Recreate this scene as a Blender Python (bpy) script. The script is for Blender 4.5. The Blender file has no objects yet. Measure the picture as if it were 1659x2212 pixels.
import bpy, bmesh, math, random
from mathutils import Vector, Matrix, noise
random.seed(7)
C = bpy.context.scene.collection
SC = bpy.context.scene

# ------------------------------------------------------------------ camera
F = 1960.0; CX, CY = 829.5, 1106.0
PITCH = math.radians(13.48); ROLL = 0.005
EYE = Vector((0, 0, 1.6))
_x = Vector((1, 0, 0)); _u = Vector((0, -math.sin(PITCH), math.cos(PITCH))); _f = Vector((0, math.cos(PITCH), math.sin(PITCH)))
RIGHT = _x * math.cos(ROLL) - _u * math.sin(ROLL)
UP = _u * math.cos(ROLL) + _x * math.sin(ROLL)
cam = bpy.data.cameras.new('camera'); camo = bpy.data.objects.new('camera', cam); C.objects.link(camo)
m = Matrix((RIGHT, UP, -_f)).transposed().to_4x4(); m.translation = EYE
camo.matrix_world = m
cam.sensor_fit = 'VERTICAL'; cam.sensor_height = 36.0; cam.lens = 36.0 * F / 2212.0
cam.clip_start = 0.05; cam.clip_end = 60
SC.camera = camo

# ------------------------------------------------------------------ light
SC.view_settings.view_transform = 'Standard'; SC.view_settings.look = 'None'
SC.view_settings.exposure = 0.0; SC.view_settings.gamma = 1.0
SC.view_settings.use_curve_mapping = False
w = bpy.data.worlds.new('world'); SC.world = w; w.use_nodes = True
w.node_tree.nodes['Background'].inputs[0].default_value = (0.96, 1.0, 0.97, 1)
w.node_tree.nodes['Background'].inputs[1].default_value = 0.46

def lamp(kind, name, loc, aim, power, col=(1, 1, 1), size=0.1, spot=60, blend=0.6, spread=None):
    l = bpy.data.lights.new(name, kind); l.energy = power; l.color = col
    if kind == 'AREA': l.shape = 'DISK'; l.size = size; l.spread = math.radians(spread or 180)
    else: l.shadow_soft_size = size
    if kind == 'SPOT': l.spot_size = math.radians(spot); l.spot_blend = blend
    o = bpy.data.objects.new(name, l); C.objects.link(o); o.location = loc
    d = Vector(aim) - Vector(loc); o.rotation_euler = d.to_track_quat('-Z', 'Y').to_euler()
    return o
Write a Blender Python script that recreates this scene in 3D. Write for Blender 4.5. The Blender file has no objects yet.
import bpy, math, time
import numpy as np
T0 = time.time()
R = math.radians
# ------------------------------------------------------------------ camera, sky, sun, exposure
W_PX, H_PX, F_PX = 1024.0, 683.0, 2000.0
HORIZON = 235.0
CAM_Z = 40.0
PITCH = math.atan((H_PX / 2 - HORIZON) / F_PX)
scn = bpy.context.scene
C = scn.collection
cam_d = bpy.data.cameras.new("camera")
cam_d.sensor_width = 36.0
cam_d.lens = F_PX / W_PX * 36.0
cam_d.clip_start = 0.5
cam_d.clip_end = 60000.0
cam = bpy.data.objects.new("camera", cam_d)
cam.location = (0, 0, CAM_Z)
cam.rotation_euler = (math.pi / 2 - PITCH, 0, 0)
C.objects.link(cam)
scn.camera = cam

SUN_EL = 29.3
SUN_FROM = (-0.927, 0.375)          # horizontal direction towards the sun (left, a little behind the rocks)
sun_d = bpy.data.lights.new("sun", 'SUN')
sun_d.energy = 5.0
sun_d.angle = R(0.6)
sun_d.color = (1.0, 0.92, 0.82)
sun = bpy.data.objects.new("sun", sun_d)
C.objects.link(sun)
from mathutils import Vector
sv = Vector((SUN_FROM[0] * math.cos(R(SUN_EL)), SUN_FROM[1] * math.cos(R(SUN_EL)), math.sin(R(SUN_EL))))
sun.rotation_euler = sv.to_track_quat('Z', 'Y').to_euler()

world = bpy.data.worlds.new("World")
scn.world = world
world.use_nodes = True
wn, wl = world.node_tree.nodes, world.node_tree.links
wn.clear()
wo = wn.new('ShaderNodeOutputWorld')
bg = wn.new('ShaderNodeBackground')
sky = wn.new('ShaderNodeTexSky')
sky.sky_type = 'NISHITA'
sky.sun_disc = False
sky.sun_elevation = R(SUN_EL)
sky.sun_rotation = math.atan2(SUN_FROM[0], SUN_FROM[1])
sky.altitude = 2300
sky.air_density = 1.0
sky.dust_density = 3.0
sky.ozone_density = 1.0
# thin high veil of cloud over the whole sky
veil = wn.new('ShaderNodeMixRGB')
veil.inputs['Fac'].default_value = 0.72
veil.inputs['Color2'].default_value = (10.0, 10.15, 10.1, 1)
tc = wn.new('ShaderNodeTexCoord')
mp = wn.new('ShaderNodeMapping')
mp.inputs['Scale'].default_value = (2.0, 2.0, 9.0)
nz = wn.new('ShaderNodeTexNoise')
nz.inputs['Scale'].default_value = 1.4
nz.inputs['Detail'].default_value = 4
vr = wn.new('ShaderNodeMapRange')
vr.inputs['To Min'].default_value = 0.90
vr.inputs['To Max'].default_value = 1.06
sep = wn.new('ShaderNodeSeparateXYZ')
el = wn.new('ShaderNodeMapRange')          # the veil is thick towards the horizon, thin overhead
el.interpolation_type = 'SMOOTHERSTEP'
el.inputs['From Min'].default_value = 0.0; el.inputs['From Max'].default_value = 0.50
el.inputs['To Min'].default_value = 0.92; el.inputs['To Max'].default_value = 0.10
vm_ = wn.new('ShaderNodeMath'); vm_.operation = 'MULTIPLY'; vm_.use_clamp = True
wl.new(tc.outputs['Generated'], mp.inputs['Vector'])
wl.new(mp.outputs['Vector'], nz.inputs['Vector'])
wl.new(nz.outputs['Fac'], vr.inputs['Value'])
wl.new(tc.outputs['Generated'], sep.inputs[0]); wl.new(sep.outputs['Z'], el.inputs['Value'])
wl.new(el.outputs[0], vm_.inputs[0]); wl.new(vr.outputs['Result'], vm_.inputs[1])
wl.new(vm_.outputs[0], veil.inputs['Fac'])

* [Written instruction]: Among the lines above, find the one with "Write a Blender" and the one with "scn.camera = cam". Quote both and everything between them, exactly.

* [Solution to the exercise]:
Write a Blender Python script that recreates this scene in 3D. Write for Blender 4.5. The Blender file has no objects yet.
import bpy, math, time
import numpy as np
T0 = time.time()
R = math.radians
# ------------------------------------------------------------------ camera, sky, sun, exposure
W_PX, H_PX, F_PX = 1024.0, 683.0, 2000.0
HORIZON = 235.0
CAM_Z = 40.0
PITCH = math.atan((H_PX / 2 - HORIZON) / F_PX)
scn = bpy.context.scene
C = scn.collection
cam_d = bpy.data.cameras.new("camera")
cam_d.sensor_width = 36.0
cam_d.lens = F_PX / W_PX * 36.0
cam_d.clip_start = 0.5
cam_d.clip_end = 60000.0
cam = bpy.data.objects.new("camera", cam_d)
cam.location = (0, 0, CAM_Z)
cam.rotation_euler = (math.pi / 2 - PITCH, 0, 0)
C.objects.link(cam)
scn.camera = cam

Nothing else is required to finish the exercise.